Title Page History Scope and Content
Notes on Arrangement Inventory Administrative Information
 
Ralph E. Wahl Photographs and Papers

History

Ralph Wahl, ca. 1935. Image from unpublished and published works file, Ralph E. Wahl Collection, CPNWS.The Ralph E. Wahl Photographs and Papers chronicle several decades of fishing excursions taken by Wahl and his fishing compatriots throughout the Pacific Northwest in the early and mid twentieth century.  These excursions are beautifully documented and reflected through the eye of Wahl’s camera. 

Ralph Wahl, born in 1906, was the son of Joseph and Anna Wahl.  The Wahl family owned and operated J.B. Wahl department store and the Grand Theatre in Bellingham, Washington.   When his father died in 1937,  Ralph assumed management of  the department store and pursued this career until his retirement in 1971.  However, his real passion was for fishing and photography, activities that had interested  him since his youth.  He had, in fact, always considered himself a fisherman/photographer with a business, as opposed to a businessman with hobbies.

Ralph Wahl’s early photographs (1920-35) focus on the town of Bellingham, as well as local rural scenes throughout Whatcom  and Skagit counties, including Squalicum and Friday Creeks, the Samish River, and the surrounding foothills.  In addition, he documented several hiking, camping and touring excursions in lowland Puget Sound and SW British Columbia.   It was also during this period that Wahl discovered his fabled Shangri-La Pool below the estuary of the Skagit River near Lyman, Washington.   It was at this site that he developed his great passion for angling after giant Steelhead.  The “secret pool” yielded 45 years worth of fishing pleasure and culminated in Wahl’s memoir One Man’s Steelhead Shangri-La (1989). 

Wahl traveled throughout the Western United States, British Columbia and Alaska and documented these excursions through photography.   He was accompanied by groups of avid fly fishermen including Enos Bradner, Howard Gray, Gordon Frear, and his life-long fishing partner Les Townley.   These group trips included the 1952 Alaska excursion which centered around the Arolic River and the Brooks River and Falls, the 1953 Ketchikan, Alaska trip with highlights at Orchard Falls and Orchard River, the beloved September 1955 and 1956 trips to the Kispiox River, British Columbia, as well as numerous journeys to the lakes and rivers of Montana and Eastern Washington.  Fish sought after, caught, and typically released were the Steelhead, Sea-run Cutthroat, Salmon, Shee Fish, and Kamloops, among others. 
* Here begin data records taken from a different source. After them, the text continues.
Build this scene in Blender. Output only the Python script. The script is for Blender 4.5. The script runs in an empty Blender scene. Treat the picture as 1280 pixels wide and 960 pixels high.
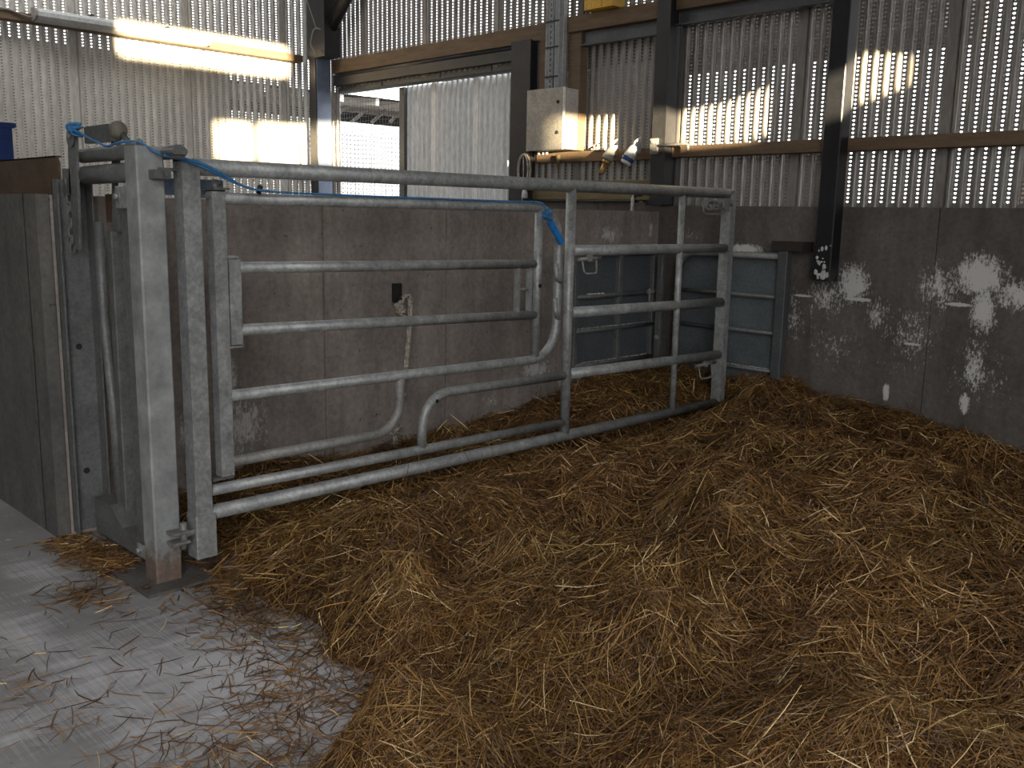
import bpy, math, random
import numpy as np
from mathutils import Vector, Matrix
random.seed(7)
rng = np.random.default_rng(11)
SC = bpy.context.scene
COL = SC.collection

# ------------------------------------------------------------------ materials
def new_mat(name):
    m = bpy.data.materials.new(name); m.use_nodes = True
    nt = m.node_tree
    return m, nt, nt.nodes['Principled BSDF']
def nd(nt, typ, **kw):
    n = nt.nodes.new(typ)
    for k, v in kw.items():
        if k in n.inputs: n.inputs[k].default_value = v
        else: setattr(n, k, v)
    return n
def ln(nt, a, b): nt.links.new(a, b)
def coords(nt, scale=(1, 1, 1)):
    g = nd(nt, 'ShaderNodeNewGeometry')
    mp = nd(nt, 'ShaderNodeMapping'); mp.inputs['Scale'].default_value = scale
    ln(nt, g.outputs['Position'], mp.inputs['Vector'])
    return mp.outputs['Vector']
def noise(nt, vec, scale, detail=4, rough=.6):
    n = nd(nt, 'ShaderNodeTexNoise'); n.inputs['Scale'].default_value = scale
    n.inputs['Detail'].default_value = detail; n.inputs['Roughness'].default_value = rough
    ln(nt, vec, n.inputs['Vector']); return n.outputs['Fac']
def ramp(nt, fac, stops):
    r = nd(nt, 'ShaderNodeValToRGB'); e = r.color_ramp.elements
    while len(e) < len(stops): e.new(.5)
    for i, (p, c) in enumerate(stops):
        e[i].position = p; e[i].color = (*c, 1) if len(c) == 3 else c
    ln(nt, fac, r.inputs['Fac']); return r.outputs['Color']
def mix(nt, fac, a, b, blend='MIX'):
    m = nd(nt, 'ShaderNodeMix'); m.data_type = 'RGBA'; m.blend_type = blend
    if isinstance(fac, (int, float)): m.inputs[0].default_value = fac
    else: ln(nt, fac, m.inputs[0])
    for i, v in ((6, a), (7, b)):
        if isinstance(v, tuple): m.inputs[i].default_value = (*v, 1) if len(v) == 3 else v
        else: ln(nt, v, m.inputs[i])
    return m.outputs[2]
def mth(nt, op, a, b=None, clamp=False):
    m = nd(nt, 'ShaderNodeMath'); m.operation = op; m.use_clamp = clamp
    for i, v in enumerate((a, b)):
        if v is None: continue
        if isinstance(v, (int, float)): m.inputs[i].default_value = v
        else: ln(nt, v, m.inputs[i])
    return m.outputs[0]
def bump(nt, bsdf, h, strength=.3, dist=.01):
    b = nd(nt, 'ShaderNodeBump'); b.inputs['Strength'].default_value = strength; b.inputs['Distance'].default_value = dist
    ln(nt, h, b.inputs['Height']); ln(nt, b.outputs['Normal'], bsdf.inputs['Normal'])
def mottled(name, c1, c2, scale=8, rough=.6, metal=0., stretch=(1, 1, 1), b=.15, c3=None, fine=60):
    m, nt, p = new_mat(name)
    v = coords(nt, stretch)
    f = noise(nt, v, scale, 5, .65)
    stops = [(.3, c1), (.7, c2)] if c3 is None else [(.28, c1), (.55, c2), (.78, c3)]
    c = ramp(nt, f, stops)
    f2 = noise(nt, v, fine, 2)
    c = mix(nt, .35, c, mix(nt, 1., c, ramp(nt, f2, [(.3, (.45, .45, .45)), (.7, (1.5, 1.5, 1.5))]), 'MULTIPLY'))
    ln(nt, c, p.inputs['Base Color']); p.inputs['Roughness'].default_value = rough; p.inputs['Metallic'].default_value = metal
    if b: bump(nt, p, f2, b, .004)
    return m
def plain(name, c, rough=.5, metal=0.):
    return mottled(name, tuple(x*.85 for x in c), tuple(min(1, x*1.12) for x in c), 14, rough, metal, b=.05)

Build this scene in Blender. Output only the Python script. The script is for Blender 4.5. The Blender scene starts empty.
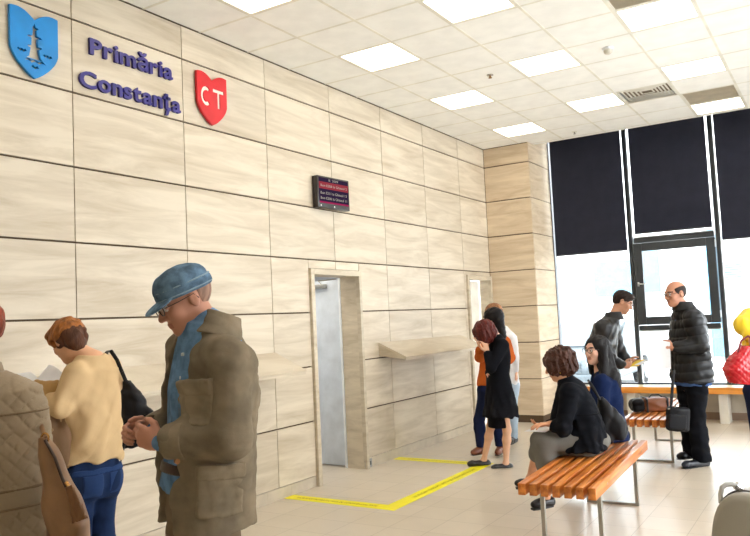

Many of Ralph Wahl’s images were published in magazines such as Field and Stream, Argosy Magazine, The Flyfisher, and the Fourth Corner Fly Fisher’s journal, Random Casts.  There is also documentation suggesting that he was published in Sports Illustrated in the 1950’s and 1960’s.  In 1971 many of  Mr. Wahl’s images were published alongside the writings of his friend Roderick Haig-Brown for the book Come Wade the River.  For this achievement he was recognized at the 1972 Governor’s Writers Day by then Governor Daniel Evans.

Ralph Wahl also enjoyed a long association with a number of groups including the Federation of Fly Fishers, the Fly Fisher Foundation (of which he was a Director), the Washington Fly Fishers Club, the Fly Fishers Club of Oregon, the Northwest Outdoor Writers Association and the Outdoor Writers Association of America.  He was also a strong supporter of the burgeoning American Museum of Fly Fishing in Vermont and the Fly Fishing Museum in Florence, Oregon.

Ralph Wahl was as devoted to photography as he was to fly fishing and he spent a good deal of time experimenting with a variety of development processes as well as exploring different film and camera types.  A portion of this collection also reflects his love of the outdoors and is devoted to landscape shots as well as nature studies.  Ralph Wahl died in June 1996 at the age of 90.